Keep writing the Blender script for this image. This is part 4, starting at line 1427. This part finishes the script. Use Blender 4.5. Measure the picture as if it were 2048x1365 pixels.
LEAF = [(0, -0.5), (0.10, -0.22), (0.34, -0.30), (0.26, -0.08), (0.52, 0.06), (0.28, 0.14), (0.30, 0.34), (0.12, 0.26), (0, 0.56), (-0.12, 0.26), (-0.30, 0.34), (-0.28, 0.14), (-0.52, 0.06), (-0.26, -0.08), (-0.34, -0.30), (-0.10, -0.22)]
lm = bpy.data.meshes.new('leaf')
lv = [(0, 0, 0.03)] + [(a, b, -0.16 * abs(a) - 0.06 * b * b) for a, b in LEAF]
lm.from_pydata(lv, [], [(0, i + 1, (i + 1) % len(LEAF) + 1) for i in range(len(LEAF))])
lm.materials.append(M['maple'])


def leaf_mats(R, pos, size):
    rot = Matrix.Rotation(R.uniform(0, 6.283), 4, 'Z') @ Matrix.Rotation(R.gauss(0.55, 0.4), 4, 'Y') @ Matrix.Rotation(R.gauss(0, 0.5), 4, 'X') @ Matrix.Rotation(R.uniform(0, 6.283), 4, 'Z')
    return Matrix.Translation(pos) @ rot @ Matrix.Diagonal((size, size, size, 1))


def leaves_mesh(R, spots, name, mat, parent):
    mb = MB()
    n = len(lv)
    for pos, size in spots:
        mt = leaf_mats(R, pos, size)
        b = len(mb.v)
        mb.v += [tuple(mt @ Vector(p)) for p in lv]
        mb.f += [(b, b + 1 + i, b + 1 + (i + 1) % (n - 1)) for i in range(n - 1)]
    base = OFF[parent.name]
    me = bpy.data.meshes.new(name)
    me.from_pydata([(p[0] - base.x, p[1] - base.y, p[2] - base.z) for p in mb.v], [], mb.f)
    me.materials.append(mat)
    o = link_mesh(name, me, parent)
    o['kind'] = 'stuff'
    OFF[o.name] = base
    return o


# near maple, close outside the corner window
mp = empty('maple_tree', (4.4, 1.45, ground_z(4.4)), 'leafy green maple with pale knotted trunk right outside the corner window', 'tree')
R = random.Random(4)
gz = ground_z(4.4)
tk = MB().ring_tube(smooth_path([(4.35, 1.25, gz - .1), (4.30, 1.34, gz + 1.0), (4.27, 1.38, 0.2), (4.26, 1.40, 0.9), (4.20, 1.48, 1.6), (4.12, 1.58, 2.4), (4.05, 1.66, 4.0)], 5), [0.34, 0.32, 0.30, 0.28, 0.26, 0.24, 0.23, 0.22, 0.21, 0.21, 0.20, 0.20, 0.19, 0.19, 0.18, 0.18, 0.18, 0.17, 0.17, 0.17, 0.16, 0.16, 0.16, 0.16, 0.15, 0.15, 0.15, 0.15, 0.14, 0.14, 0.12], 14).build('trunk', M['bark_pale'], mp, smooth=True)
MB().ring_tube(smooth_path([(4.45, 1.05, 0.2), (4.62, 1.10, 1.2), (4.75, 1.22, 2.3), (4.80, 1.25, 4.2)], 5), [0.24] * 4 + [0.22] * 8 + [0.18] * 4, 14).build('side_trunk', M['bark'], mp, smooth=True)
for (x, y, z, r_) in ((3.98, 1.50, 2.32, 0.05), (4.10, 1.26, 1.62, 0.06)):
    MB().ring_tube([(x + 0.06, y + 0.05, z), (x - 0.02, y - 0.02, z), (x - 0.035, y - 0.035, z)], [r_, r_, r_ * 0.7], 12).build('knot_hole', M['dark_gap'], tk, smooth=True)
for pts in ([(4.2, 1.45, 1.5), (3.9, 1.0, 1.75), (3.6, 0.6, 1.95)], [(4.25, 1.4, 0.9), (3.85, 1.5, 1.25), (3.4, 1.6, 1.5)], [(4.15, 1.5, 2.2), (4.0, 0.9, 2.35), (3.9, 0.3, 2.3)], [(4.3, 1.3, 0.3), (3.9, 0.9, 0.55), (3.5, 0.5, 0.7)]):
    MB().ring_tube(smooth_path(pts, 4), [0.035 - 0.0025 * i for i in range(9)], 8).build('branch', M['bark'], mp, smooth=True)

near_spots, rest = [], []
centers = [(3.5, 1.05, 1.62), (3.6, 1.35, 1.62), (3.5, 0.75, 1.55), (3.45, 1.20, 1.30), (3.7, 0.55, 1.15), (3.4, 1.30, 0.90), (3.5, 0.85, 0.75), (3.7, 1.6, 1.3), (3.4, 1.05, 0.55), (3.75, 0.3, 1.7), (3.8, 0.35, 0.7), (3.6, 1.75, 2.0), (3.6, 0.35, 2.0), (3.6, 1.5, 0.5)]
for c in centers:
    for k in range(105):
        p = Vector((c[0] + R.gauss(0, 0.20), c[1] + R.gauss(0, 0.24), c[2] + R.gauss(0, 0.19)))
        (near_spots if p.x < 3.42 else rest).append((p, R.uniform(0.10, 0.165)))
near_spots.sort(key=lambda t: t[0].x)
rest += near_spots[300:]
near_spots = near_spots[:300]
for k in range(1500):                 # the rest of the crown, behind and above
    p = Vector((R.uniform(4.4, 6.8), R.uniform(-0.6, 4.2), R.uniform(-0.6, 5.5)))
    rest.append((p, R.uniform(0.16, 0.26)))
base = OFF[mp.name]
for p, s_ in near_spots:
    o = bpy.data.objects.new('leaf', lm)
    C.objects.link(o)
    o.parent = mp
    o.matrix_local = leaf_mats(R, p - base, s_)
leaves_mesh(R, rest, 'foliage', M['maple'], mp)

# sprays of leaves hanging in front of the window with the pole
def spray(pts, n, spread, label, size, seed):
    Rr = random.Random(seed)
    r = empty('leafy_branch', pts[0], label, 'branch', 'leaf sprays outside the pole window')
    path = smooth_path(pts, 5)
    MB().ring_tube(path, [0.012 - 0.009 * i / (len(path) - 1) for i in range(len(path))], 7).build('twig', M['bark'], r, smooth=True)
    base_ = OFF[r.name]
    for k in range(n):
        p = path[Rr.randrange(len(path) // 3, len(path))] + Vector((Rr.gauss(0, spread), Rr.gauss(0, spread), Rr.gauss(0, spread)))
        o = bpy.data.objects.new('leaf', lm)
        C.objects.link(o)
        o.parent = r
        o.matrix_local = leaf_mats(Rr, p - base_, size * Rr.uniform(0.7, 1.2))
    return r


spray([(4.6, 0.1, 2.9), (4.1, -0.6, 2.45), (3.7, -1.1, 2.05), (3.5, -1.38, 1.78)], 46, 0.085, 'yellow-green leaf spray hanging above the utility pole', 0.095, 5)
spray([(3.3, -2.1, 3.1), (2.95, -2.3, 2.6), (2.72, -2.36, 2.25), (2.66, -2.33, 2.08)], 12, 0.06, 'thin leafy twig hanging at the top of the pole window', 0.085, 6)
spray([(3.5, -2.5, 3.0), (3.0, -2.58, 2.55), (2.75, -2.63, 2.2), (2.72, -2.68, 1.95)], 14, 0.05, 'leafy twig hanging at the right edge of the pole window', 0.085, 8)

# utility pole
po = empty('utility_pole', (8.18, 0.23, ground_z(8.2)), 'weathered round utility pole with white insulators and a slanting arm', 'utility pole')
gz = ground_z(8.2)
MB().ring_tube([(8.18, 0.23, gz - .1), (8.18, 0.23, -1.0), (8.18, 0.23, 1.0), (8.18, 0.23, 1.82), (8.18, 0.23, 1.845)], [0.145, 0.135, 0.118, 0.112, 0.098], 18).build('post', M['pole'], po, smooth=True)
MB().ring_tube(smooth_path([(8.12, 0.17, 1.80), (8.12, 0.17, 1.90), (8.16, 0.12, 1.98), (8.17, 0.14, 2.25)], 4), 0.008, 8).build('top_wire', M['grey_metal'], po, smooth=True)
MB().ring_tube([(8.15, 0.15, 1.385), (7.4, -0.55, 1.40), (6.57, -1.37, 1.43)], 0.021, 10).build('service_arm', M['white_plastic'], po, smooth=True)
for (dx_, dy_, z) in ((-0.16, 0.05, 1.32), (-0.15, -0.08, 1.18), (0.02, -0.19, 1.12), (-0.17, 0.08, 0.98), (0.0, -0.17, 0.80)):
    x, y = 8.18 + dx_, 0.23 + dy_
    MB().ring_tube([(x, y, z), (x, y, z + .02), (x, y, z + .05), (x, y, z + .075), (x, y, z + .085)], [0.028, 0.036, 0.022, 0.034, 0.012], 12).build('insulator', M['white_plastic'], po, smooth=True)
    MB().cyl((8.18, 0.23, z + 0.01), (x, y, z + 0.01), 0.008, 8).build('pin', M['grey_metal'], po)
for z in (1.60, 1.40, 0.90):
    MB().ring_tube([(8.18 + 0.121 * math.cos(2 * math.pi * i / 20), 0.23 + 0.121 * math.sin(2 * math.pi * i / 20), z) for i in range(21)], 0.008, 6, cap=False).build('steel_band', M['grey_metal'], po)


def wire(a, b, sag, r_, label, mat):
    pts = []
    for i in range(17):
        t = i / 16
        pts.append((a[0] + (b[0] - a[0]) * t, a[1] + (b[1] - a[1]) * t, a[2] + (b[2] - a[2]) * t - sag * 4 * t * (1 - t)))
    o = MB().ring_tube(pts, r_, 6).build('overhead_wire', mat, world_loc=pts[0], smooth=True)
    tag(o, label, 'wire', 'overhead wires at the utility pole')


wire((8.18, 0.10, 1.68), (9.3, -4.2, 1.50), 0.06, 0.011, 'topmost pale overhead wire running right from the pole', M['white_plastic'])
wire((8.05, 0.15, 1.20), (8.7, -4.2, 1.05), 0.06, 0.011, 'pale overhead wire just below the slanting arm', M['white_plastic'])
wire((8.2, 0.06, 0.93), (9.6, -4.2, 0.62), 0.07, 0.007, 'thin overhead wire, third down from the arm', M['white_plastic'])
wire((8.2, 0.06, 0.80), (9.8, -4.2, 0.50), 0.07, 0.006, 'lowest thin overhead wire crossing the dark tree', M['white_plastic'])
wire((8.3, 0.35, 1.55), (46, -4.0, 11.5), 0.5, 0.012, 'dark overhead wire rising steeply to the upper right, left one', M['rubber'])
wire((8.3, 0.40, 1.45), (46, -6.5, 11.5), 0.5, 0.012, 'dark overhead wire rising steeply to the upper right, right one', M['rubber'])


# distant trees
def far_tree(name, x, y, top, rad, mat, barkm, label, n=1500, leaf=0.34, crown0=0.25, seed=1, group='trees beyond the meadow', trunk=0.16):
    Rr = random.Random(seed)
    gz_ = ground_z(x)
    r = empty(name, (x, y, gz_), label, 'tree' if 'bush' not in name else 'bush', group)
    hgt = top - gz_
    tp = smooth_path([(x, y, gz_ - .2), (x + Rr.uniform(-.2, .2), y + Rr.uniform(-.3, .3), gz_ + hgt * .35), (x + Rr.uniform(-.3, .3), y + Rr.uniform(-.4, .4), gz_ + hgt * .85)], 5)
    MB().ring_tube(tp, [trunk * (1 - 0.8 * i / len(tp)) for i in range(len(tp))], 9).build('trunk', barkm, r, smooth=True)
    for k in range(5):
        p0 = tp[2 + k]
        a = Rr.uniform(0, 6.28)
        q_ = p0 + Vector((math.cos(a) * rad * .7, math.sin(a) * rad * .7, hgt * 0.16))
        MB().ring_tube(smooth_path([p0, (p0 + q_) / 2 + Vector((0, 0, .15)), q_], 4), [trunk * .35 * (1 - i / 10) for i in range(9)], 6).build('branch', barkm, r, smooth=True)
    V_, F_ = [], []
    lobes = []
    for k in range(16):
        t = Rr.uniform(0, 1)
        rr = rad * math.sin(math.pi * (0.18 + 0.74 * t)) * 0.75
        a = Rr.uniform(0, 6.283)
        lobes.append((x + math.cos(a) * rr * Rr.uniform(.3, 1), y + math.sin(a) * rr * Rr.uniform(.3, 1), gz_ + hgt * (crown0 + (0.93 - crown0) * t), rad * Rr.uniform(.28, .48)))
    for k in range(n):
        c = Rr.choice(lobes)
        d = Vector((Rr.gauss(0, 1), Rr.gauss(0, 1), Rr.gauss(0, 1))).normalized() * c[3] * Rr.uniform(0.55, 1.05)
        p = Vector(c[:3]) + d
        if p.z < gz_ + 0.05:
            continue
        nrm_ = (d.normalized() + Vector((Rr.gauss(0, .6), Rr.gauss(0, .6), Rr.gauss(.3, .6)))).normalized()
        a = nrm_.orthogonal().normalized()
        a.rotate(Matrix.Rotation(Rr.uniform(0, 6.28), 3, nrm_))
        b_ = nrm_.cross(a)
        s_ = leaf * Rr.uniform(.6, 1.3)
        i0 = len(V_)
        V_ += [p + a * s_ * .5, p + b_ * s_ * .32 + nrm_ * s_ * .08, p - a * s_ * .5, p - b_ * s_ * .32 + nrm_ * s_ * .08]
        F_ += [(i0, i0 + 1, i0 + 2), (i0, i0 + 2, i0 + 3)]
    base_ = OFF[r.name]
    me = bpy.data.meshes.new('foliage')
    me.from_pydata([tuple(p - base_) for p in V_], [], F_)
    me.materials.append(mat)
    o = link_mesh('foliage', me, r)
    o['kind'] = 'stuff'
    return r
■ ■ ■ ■
* Work to complete *
Quote the data above verbatim from its first line to the line that includes "lm.materials.append(M['maple'])", with both boundary lines retained.

* Finished answer *
Keep writing the Blender script for this image. This is part 4, starting at line 1427. This part finishes the script. Use Blender 4.5. Measure the picture as if it were 2048x1365 pixels.
LEAF = [(0, -0.5), (0.10, -0.22), (0.34, -0.30), (0.26, -0.08), (0.52, 0.06), (0.28, 0.14), (0.30, 0.34), (0.12, 0.26), (0, 0.56), (-0.12, 0.26), (-0.30, 0.34), (-0.28, 0.14), (-0.52, 0.06), (-0.26, -0.08), (-0.34, -0.30), (-0.10, -0.22)]
lm = bpy.data.meshes.new('leaf')
lv = [(0, 0, 0.03)] + [(a, b, -0.16 * abs(a) - 0.06 * b * b) for a, b in LEAF]
lm.from_pydata(lv, [], [(0, i + 1, (i + 1) % len(LEAF) + 1) for i in range(len(LEAF))])
lm.materials.append(M['maple'])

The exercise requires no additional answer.